Both badly wanted Nieuwendyk for what he could bring to the mix – primarily goal-scoring and leadership – and in the end, Coates created a successful bidding war between the two teams. The Flames wanted youth and promise, and ultimately took the Dallas offer – Iginla and Corey Millen's contract – ahead of the Rangers' bid, which revolved around Dan Cloutier, then a top goaltending prospect.

What Coates accomplished then is what Flames general manager Jay Feaster needs to do now: Coax a trading partner into surrendering an A-list prospect in any potential deal for Iginla, rather than settling what most teams generally get in exchange for a rental at the trading deadline, which is a series of secondary prospects and roster players with a limited upside.

Those you can find anywhere.

The history of recent trading-deadline transactions suggests that quantity over quality rarely works out for the sellers in the end. Take, for example, the negotiations between the Atlanta Thrashers and the Pittsburgh Penguins for winger Marian Hossa at the 2008 deadline. Atlanta accepted four pieces from the Penguins in return – players Colby Armstrong and Erik Christensen, prospect Angelo Esposito and a No.1 draft choice that, because of Pittsburgh's playoff success that year, turned out be No.29 overall (Daultan Leveille).

Within a couple of years, Atlanta (now Winnipeg) had nothing of consequence to show for the Hossa deal – and in fact, the throw-in that went the other way, Pascal Dupuis, was and is still having considerable success with Pittsburgh today. Two years later, Atlanta again received four pieces from the New Jersey Devils in a trading-deadline deal for Ilya Kovalchuk, and of those four pieces, only Johnny Oduya is an NHL regular – and he now plays for the Chicago Blackhawks.

The point is, these trading-deadline auctions can represent perilous waters for the team with the commodity to deal. Eventually it evolves into what we see today – one far-ranging, league-wide poker game. Feaster is the dealer and he's trying to get as many of his rival GMs as possible to join him at the table and thus drive up the ante.

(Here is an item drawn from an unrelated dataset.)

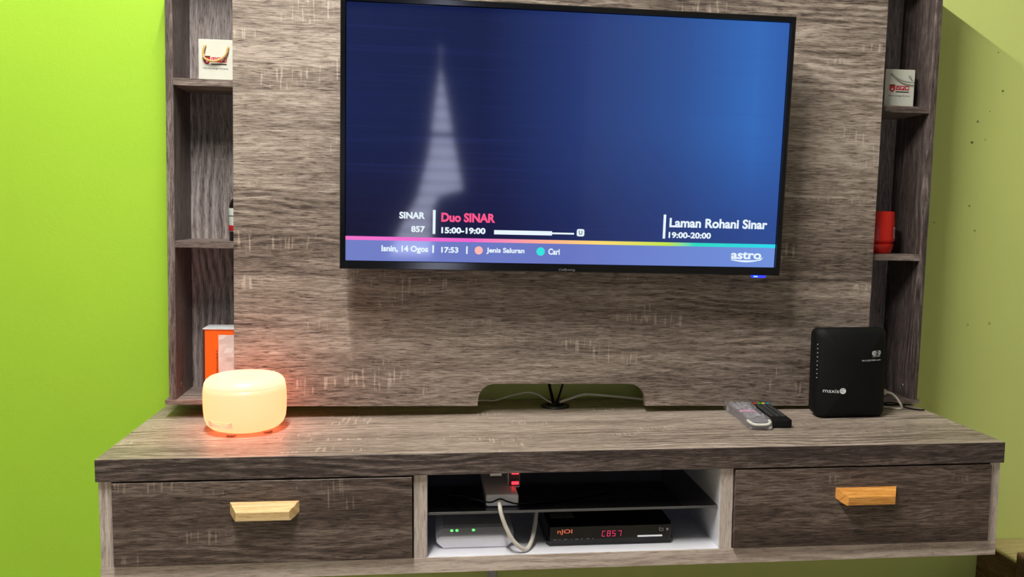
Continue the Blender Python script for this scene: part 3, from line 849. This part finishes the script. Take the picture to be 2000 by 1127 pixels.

One of the reasons the Penguins moved to add Brenden Morrow from the Stars, as opposed to holding out for Iginla, was they likely felt the asking price for the Flames captain was too high.

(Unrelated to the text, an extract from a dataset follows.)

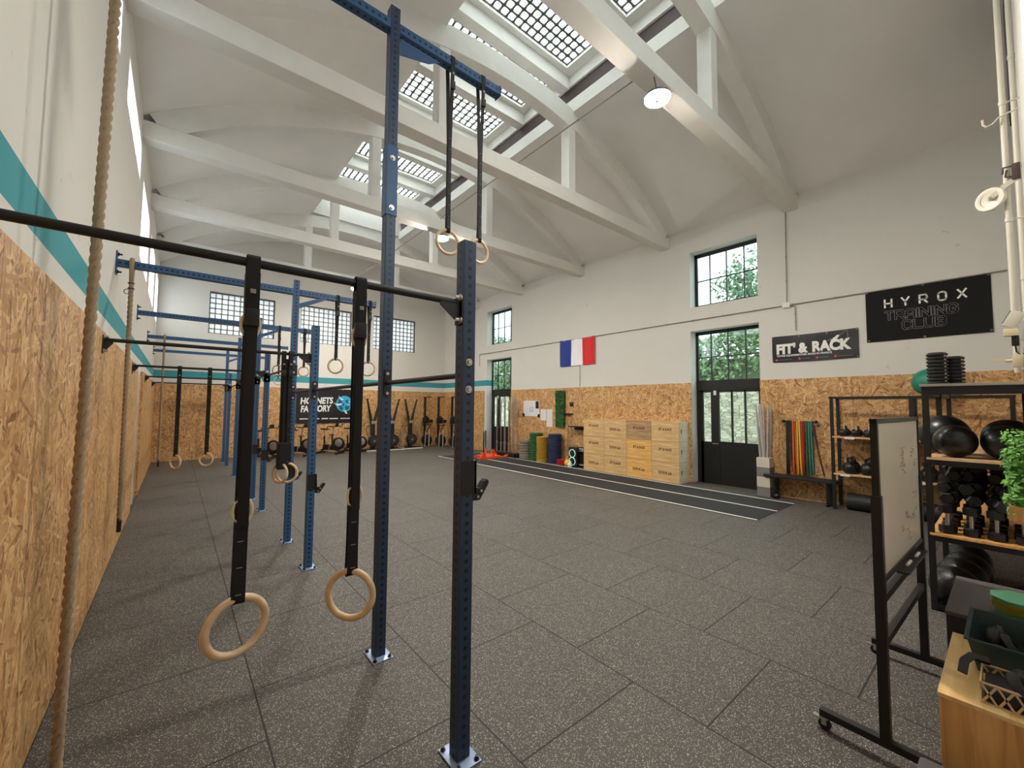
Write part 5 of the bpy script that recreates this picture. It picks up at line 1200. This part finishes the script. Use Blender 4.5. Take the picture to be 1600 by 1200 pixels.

The qualities Calgary detected in Iginla when they originally acquired him back in 1995 – a player in the midst of a breakout year, in which he would score 63 goals in 63 games for the Kamloops Blazers – are what they need to see now in any prospect who may be coming their way now.

It's not that people will ever forget Iginla in Calgary – he is the team's all-time leading scorer – but it was far easier for them to turn the page on the Nieuwendyk era (he too was an extremely popular player) because of what they received in return.

Why did the trade talks between the Toronto Maple Leafs and the Vancouver Canucks over the rights to Roberto Luongo go off the rails? Largely because of Vancouver's insistence that Nazem Kadri should be included in the deal and Toronto's unwillingness to part with a player they believed had a significant upside. In the end, they were both right – the Canucks for trying to pry Kadri away, the Leafs for refusing to meet their asking price.

But it illustrates a potential stumbling block in these types of negotiations. They can end in a stalemate if the two sides get stubborn and dig in. If the Flames can't get a Kadri in any Iginla deal and are only offered a collection of Angelo Espositos, what do they do then? It's a tough call.

These are complex negotiations and the only thing you can be sure of is that Calgary's hockey operations department is feverishly poring over the reserve lists of any teams they think will bid on Iginla – to see if someone there has the necessary upside to make the deal. Otherwise, it may go the way the Rick Nash talks did at last year's trading deadline: Two months of feverish updates followed by … nothing.

And wouldn't that be an anti-climactic result to the Iginla sweepstakes after all this breathless anticipation?